I didn't weigh in on the previous stuff.

For braking the carbon rims I've used in the rain (Reynolds DV46 and Stinger 6) have been fine. There's an initial moment of nothing and then a lot of braking power. In fact when I was on aluminum rims I had two 100% panic moments on steep downhills in the rain where I was 100% on the brake levers and the bike wasn't slowing. It wasn't accelerating, it just wasn't slowing. Like being in a car sliding 5 mph on ice.

With carbon rims I'd drag the front brake regularly in the wet to keep them sort of primed if you will. I avoided using the rear brake because usually I was in a race and I didn't want people behind me to think I was braking.

My car used to be like that also. It had big brakes, aluminum center "hat" with steel rotors, grooved and cross drilled. They cooled down really well, I could brake really hard multiple times from higher speeds without any problems. Problem was that the rotors cooled too well in regular use.
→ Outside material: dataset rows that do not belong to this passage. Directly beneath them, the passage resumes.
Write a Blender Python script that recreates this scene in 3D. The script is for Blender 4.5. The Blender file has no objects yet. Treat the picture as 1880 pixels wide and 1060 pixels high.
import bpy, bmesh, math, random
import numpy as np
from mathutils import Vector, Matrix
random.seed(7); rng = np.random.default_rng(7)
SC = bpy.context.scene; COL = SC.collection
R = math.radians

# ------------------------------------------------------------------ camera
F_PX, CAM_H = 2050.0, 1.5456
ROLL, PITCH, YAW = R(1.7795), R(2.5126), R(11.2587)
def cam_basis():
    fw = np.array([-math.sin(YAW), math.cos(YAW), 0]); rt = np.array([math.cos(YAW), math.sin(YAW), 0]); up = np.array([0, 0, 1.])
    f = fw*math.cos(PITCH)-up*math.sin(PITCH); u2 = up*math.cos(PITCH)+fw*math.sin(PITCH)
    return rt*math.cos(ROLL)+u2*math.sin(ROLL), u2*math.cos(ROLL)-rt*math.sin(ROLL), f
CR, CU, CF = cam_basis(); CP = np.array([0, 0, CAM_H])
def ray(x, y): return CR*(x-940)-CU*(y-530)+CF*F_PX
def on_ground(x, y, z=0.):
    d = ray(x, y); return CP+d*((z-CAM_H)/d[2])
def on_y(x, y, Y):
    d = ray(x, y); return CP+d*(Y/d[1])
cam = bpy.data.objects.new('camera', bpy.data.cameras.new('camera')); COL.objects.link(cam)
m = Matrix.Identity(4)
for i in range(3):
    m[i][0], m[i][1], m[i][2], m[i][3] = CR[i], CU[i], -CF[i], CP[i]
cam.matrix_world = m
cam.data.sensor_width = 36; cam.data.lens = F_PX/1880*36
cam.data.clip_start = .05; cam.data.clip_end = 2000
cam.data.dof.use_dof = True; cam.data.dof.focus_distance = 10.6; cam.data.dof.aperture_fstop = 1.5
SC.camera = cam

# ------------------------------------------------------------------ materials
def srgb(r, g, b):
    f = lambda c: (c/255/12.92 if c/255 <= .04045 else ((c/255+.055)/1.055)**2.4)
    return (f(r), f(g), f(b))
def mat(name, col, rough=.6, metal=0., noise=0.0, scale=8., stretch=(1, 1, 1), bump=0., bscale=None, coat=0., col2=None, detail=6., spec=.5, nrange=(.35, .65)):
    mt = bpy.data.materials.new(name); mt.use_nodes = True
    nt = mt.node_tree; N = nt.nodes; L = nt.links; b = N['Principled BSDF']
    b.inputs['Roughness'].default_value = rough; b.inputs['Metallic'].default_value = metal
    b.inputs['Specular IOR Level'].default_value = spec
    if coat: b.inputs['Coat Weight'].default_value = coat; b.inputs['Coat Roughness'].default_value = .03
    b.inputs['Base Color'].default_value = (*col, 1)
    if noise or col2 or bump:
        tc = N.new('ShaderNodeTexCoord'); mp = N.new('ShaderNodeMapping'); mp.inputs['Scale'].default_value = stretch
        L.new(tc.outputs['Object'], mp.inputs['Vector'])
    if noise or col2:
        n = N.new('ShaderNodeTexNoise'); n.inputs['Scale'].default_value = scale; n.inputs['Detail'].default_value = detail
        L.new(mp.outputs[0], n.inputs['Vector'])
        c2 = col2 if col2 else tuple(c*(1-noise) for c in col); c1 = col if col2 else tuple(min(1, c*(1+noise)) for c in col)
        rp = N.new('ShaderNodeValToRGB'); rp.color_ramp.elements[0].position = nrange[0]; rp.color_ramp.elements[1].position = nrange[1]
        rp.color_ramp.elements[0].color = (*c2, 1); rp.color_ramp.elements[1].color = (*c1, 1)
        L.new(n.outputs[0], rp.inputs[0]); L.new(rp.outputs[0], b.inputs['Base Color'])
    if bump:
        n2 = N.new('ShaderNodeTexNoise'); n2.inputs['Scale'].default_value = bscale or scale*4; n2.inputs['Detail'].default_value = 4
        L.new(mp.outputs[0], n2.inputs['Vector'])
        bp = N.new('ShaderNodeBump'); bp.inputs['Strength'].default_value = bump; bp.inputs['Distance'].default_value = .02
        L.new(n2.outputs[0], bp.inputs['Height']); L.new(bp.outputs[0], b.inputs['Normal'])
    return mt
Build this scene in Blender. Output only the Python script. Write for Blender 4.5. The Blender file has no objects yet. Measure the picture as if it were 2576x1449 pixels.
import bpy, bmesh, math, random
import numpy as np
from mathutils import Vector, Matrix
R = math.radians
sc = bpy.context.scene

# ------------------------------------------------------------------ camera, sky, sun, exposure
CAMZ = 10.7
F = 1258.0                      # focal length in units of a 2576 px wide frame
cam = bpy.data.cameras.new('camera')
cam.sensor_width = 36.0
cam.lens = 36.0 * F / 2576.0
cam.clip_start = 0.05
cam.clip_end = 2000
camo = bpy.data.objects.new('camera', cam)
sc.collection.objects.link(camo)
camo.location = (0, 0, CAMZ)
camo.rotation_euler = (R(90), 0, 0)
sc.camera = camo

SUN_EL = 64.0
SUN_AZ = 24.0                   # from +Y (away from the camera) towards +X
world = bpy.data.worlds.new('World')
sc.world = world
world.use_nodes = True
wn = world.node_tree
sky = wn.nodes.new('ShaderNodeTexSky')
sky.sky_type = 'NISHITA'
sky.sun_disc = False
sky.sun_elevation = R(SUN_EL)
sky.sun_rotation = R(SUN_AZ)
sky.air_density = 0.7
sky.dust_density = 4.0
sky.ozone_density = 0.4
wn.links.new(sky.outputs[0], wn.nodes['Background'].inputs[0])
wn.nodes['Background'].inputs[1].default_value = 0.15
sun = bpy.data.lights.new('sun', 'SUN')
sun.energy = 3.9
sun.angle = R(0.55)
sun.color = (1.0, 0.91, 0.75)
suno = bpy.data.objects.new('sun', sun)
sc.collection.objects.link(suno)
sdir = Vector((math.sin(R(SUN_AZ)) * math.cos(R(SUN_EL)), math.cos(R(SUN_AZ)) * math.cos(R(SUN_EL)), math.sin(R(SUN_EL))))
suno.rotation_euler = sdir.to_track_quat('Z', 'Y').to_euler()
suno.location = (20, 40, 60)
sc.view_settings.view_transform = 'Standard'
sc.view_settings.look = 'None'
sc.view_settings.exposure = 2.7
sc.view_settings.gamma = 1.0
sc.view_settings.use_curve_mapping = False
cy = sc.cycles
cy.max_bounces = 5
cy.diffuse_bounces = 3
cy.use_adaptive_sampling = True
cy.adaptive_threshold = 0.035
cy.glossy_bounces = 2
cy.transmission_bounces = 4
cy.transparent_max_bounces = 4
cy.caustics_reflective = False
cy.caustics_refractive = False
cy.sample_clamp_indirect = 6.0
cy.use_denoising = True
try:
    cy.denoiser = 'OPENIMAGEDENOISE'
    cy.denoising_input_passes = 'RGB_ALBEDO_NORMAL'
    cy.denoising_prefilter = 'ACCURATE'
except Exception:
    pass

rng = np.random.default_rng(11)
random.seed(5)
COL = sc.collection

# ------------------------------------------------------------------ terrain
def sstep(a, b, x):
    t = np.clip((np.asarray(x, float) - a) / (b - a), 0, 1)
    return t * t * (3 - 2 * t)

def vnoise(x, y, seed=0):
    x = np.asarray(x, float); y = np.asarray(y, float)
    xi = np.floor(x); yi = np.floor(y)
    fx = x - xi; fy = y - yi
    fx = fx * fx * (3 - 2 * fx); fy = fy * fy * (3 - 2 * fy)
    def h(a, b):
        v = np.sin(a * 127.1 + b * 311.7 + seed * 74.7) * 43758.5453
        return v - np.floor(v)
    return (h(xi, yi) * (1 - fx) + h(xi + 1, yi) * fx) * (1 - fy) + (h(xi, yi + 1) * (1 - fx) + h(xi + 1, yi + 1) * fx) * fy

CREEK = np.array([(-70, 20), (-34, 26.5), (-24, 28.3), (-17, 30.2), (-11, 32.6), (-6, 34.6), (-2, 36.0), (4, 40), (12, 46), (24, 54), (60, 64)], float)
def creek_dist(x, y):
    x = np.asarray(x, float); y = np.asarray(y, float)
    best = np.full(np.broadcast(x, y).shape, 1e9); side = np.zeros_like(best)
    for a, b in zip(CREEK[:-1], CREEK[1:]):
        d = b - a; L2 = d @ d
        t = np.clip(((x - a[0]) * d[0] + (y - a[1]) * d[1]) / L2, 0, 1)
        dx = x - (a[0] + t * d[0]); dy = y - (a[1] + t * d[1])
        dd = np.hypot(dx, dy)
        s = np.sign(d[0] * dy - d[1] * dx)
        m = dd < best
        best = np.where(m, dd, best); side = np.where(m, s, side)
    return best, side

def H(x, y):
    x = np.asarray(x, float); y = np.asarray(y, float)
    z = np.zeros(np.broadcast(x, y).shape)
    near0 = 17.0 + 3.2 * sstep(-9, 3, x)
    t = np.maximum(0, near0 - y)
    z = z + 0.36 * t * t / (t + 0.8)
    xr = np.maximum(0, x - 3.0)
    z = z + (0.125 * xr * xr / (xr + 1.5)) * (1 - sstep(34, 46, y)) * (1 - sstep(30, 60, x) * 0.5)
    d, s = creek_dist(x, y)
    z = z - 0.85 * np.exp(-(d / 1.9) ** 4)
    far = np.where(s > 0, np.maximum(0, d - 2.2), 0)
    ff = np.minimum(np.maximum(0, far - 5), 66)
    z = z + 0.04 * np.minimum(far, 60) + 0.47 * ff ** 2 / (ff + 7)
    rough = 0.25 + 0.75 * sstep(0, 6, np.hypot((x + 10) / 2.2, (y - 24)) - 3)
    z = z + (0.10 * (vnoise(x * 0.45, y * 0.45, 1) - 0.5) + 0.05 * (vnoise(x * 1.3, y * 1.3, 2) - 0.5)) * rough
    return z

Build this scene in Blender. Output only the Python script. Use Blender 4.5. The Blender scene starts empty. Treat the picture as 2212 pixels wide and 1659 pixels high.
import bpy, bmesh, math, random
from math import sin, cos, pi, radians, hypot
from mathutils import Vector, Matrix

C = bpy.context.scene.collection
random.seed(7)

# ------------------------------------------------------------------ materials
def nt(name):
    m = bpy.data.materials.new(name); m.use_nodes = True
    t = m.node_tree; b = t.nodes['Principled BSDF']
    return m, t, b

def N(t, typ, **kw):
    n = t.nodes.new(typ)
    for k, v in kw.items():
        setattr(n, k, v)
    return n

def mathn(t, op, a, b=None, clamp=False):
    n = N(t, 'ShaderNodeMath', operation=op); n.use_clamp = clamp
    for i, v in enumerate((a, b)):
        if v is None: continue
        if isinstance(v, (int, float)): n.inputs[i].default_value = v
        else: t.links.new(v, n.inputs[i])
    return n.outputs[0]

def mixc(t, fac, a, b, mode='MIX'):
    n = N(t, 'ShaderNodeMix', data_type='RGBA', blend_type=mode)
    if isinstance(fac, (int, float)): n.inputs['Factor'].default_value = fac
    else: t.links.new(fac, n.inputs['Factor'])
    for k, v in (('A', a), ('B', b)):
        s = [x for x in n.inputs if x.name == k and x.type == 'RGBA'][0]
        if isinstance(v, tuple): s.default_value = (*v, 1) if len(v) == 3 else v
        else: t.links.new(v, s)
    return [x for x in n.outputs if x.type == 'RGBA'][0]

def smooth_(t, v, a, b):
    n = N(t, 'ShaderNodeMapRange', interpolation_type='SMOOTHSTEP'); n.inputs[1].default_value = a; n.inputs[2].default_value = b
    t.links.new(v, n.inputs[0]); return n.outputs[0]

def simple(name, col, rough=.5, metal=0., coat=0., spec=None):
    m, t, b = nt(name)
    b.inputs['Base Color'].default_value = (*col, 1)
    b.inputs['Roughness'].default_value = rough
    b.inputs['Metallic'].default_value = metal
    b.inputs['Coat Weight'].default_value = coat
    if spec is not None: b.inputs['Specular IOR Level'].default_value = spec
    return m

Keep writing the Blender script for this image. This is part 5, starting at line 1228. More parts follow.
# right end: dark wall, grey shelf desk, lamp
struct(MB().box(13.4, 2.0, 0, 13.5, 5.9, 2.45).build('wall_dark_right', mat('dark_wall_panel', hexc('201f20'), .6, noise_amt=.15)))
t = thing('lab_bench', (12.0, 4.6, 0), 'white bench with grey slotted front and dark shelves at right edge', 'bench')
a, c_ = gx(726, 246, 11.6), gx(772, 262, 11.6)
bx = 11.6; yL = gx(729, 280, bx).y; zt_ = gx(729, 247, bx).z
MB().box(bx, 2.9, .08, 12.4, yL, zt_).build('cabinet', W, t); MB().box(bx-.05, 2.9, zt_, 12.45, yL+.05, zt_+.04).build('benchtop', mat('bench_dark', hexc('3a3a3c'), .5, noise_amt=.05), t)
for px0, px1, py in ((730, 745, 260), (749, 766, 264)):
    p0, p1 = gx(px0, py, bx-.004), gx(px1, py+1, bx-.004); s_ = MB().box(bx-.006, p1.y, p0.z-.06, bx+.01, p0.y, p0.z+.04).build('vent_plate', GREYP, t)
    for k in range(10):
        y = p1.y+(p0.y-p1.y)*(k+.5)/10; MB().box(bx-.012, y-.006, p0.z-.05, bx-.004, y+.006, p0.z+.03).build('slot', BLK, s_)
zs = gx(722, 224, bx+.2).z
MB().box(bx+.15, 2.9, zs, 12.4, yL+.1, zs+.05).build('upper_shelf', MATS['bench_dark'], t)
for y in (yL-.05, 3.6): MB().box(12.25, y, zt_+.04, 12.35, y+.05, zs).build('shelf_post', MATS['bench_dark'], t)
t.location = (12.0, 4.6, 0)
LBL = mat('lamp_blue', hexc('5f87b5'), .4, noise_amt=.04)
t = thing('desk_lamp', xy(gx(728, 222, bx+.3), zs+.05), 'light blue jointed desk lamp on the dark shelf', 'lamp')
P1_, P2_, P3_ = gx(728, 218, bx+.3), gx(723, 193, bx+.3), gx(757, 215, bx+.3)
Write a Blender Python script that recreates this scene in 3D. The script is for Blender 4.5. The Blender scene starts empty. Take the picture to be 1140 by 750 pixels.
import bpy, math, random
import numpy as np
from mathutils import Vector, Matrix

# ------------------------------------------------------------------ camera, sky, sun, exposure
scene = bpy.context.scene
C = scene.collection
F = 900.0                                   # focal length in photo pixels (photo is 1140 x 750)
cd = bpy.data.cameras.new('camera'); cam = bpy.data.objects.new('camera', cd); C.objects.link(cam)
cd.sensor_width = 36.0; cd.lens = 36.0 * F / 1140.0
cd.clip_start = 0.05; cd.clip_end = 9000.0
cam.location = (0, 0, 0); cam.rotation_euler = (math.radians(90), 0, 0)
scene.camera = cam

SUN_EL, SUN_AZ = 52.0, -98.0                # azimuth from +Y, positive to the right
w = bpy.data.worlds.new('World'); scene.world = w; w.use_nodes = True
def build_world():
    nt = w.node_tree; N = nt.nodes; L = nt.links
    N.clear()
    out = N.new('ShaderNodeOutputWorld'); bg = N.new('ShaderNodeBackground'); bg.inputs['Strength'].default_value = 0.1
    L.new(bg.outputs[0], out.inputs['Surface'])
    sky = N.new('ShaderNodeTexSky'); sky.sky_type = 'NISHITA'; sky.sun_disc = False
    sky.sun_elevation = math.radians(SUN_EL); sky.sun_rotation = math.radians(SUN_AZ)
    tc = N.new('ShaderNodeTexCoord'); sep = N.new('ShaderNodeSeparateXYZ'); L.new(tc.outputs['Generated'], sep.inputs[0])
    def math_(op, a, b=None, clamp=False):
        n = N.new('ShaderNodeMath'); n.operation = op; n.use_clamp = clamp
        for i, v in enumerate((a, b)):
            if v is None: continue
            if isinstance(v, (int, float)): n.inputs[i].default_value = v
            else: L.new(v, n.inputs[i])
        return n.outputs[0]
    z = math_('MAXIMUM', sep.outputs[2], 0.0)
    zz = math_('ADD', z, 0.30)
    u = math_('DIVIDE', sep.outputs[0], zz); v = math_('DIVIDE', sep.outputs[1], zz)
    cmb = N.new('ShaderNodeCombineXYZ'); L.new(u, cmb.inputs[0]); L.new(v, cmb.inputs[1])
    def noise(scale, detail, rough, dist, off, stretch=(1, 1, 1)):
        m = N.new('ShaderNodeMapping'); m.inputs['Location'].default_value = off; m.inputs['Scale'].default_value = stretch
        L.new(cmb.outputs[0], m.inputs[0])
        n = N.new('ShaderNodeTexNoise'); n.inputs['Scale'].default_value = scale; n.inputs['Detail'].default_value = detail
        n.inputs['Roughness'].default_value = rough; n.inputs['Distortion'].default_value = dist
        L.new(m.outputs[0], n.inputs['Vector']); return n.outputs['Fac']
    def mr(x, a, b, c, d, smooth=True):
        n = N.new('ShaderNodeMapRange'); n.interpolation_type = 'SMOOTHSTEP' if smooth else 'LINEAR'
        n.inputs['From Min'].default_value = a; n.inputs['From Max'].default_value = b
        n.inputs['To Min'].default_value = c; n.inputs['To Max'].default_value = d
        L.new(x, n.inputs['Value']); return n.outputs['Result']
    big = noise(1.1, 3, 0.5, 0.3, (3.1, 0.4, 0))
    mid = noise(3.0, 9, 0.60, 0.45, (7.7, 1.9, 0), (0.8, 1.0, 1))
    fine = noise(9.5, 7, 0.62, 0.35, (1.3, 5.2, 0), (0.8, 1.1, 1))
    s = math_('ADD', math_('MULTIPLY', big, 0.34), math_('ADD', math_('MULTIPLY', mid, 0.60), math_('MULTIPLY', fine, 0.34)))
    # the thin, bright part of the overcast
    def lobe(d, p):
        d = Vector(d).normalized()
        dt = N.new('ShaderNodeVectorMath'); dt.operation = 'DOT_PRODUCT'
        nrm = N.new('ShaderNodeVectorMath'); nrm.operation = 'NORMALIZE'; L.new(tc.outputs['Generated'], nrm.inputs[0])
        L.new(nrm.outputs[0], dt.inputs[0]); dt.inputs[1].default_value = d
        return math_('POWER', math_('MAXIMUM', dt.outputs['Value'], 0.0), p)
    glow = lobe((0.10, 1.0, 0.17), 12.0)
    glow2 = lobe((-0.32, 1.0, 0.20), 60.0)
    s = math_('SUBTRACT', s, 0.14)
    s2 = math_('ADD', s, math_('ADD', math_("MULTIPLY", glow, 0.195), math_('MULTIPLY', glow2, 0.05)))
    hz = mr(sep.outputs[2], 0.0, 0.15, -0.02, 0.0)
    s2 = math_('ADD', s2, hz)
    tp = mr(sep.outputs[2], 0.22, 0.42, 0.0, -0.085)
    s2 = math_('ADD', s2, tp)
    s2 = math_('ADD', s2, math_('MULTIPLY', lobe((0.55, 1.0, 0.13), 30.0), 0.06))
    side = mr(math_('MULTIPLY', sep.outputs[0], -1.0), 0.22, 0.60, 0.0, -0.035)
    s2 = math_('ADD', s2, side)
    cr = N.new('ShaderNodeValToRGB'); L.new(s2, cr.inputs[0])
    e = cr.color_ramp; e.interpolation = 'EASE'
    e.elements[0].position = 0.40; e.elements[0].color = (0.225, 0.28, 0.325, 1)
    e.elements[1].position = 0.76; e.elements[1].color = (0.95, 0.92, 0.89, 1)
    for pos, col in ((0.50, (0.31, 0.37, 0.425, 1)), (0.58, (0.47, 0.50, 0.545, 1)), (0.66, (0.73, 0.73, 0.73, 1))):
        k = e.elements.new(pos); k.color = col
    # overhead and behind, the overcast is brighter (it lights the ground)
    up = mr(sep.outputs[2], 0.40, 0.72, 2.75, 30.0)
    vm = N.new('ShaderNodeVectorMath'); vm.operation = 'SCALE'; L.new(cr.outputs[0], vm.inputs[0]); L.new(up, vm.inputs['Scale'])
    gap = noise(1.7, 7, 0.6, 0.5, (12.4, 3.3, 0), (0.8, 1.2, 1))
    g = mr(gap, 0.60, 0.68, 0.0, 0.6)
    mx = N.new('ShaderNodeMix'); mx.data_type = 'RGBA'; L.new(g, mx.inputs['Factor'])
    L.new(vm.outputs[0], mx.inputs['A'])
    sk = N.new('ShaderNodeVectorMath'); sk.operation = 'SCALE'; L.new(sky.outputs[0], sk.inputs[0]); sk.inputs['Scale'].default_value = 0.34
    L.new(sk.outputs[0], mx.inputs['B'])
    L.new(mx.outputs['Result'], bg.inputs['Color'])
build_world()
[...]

In the wet or in the cold I actually manually dragged the brakes when I could (so I'd lightly ride the brakes if it was clear behind me). In the rain the brake dragging made a huge difference, it would take maybe half a second of pressure before the brakes started to bite, with the "brake dragging" it would bite right away.

Koolstop salmon pads on carbon.

I don't even change pads between aluminum and carbon, haven't since 2010 or so. In 2008-2009 I had carbon clinchers and tubulars so no pad changes anyway, and before that I didn't change pads, was using carbon brake track tubulars since 1995? whenever Zipp 340s/440s came out.